Cos’è un digital-life coach?

«Il digital life coach, letteralmente un allenatore della vita digitale, è una figura strategica che affianca dirigenti nel fare azienda oggi, con un approccio digital».

Il lavoro digital, legato al mondo della rete e del nuovo marketing di matrice social, ha attecchito in Italia?

«Certo, ha attecchito. Non possiamo certo dire che prosperi in tutte quante le realtà, spesso si resta abbagliati dallo splendore dei nuovi media, ma per interiorizzarli nella nostra vita ci vuole consapevolezza».

Il web oggi può essere ancora ritenuto uno strumento di occupazione per i giovani? In quali settori?

«Oggi la tecnologia può sostituire il 45% dei lavori come li abbiamo sempre immaginati, è tempo di creare nuovi modelli economici e nuove figure».

Sei legato al concetto di entropia. Il motivo?

«Sento il concetto di entropia molto vicino a me, perché sono convinto che il caos sia il presupposto di qualsiasi processo».

Sei ancora a Londra? Perché hai deciso di spostarti lontano dall’Italia?

«Londra è il luogo ideale per sentirsi al centro d’Europa, è un crocevia di connessioni internazionali e per un networker come me è una città molto stimolante. Mi sono trasferito a Londra con l’obiettivo di conoscere almeno una persona nuova al giorno, ma non sento di essermi spostato lontano da nessun luogo, perché viaggio di continuo e dappertutto».

A 12 anni già programmavi. Quanto è importante approcciarsi da piccoli alla tecnologia?

«Nel mio caso è stato un approccio naturale e spontaneo, ritengo che la cosa importante sia assecondare le proprie inclinazioni. Per il resto, è necessario fare molta attenzione al giorno d’oggi, affinché i più piccoli non vengano traslati direttamente in un mondo che sia solo e soltanto digitale senza passare prima per il reale».

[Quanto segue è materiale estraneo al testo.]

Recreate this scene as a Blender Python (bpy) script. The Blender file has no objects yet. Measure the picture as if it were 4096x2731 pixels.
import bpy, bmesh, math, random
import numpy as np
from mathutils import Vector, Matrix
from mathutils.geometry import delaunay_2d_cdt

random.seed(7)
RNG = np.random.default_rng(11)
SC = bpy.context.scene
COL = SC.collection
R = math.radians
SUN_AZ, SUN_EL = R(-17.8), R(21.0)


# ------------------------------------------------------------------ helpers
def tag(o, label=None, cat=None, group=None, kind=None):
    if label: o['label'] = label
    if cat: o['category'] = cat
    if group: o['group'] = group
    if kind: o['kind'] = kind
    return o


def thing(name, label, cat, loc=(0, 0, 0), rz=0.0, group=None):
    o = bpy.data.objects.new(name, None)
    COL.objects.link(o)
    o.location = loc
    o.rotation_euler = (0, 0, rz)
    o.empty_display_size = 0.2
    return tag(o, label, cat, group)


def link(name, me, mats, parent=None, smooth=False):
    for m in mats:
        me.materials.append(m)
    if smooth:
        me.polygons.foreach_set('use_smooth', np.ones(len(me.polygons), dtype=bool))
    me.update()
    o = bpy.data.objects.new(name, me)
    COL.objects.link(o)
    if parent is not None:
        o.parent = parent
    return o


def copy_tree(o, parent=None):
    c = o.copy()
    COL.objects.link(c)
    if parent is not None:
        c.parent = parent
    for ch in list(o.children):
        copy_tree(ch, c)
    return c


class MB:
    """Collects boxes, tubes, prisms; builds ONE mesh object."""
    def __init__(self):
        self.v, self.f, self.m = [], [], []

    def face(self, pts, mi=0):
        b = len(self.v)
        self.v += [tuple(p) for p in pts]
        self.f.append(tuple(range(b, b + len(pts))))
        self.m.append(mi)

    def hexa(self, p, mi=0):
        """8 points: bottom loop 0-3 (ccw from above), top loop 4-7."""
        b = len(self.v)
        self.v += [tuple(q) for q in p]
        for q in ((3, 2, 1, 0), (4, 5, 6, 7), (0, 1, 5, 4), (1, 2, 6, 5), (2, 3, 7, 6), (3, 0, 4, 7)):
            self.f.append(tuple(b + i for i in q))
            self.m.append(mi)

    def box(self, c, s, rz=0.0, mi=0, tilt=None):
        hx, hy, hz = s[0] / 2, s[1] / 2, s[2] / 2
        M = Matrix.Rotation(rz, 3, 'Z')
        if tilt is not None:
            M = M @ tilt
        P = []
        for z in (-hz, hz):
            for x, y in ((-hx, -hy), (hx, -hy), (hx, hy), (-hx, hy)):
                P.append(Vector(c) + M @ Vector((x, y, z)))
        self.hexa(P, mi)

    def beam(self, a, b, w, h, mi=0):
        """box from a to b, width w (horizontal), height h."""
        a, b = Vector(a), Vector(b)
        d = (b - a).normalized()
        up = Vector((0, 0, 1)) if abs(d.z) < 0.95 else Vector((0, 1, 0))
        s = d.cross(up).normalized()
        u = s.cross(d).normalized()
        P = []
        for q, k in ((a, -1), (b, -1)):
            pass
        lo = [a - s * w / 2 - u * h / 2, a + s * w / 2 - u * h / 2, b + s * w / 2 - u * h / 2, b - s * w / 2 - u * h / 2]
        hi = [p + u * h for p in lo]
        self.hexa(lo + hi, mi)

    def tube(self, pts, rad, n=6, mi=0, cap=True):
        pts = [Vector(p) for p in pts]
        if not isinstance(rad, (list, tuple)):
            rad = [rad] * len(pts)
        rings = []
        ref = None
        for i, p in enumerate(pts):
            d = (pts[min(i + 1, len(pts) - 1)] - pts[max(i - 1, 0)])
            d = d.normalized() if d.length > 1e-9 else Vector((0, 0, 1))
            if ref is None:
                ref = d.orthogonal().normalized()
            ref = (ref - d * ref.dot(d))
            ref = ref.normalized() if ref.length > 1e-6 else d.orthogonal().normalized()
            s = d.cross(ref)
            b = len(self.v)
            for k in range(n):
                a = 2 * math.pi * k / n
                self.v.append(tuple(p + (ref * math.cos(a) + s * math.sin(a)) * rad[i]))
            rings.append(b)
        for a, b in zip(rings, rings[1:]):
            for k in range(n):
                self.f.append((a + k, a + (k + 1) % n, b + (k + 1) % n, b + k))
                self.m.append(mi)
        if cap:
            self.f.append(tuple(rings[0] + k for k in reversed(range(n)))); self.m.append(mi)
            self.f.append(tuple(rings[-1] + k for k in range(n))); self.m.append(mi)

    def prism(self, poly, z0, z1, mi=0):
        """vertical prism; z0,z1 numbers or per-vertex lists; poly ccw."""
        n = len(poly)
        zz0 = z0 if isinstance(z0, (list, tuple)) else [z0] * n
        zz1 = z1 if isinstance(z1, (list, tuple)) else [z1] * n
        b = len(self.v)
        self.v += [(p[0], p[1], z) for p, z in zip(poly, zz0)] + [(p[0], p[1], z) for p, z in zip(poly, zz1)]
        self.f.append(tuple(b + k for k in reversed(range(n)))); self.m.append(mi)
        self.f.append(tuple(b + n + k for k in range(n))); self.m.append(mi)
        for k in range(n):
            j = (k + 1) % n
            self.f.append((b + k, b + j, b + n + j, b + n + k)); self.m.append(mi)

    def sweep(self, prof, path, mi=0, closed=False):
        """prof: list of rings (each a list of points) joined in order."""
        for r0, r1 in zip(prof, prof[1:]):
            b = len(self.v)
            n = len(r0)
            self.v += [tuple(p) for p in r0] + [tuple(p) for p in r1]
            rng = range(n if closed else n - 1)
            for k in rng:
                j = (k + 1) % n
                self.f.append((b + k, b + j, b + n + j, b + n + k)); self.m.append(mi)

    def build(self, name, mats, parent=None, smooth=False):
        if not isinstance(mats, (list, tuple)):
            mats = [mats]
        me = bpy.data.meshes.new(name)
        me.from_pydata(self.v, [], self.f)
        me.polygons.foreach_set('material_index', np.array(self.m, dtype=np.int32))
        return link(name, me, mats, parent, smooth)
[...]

Quanto ha influito sulla tua vita, iniziare a lavorare da ragazzino? Lo consiglieresti ai più giovani di te?

«Per me non era lavorare, era coltivare una passione. Ed è qualcosa che consiglierei a qualsiasi età. Sono convinto che la più grande risorsa siano le persone, dobbiamo dare fiducia guidata agli under 18, per far sì che loro siano il nostro petrolio. Gli under18 sono quelli più vicini al futuro, dobbiamo accompagnarli a creare il mondo che dovranno andar a vivere, smettendo di offrirgli un mondo legato a modelli obsoleti».

Umano e cyborg? Quali i confini necessari e quali le opportunità?

«Pochi giorni fa è uscito sul trimestrale “Linc” un mio articolo che tratta proprio di questo, ne cito qui un piccolo passaggio: “Oggi le macchine dovrebbero sostituire l’uomo in quelle attività che gli impediscono di coltivare la propria dimensione etica e spirituale, e restituire al concetto di libertà la legittima influenza sulla sfera delle virtù”»

Il valore della rete sociale e del networking?

«Per me è un valore incommensurabile. Come ho sempre detto, la mia rete è la mia forza».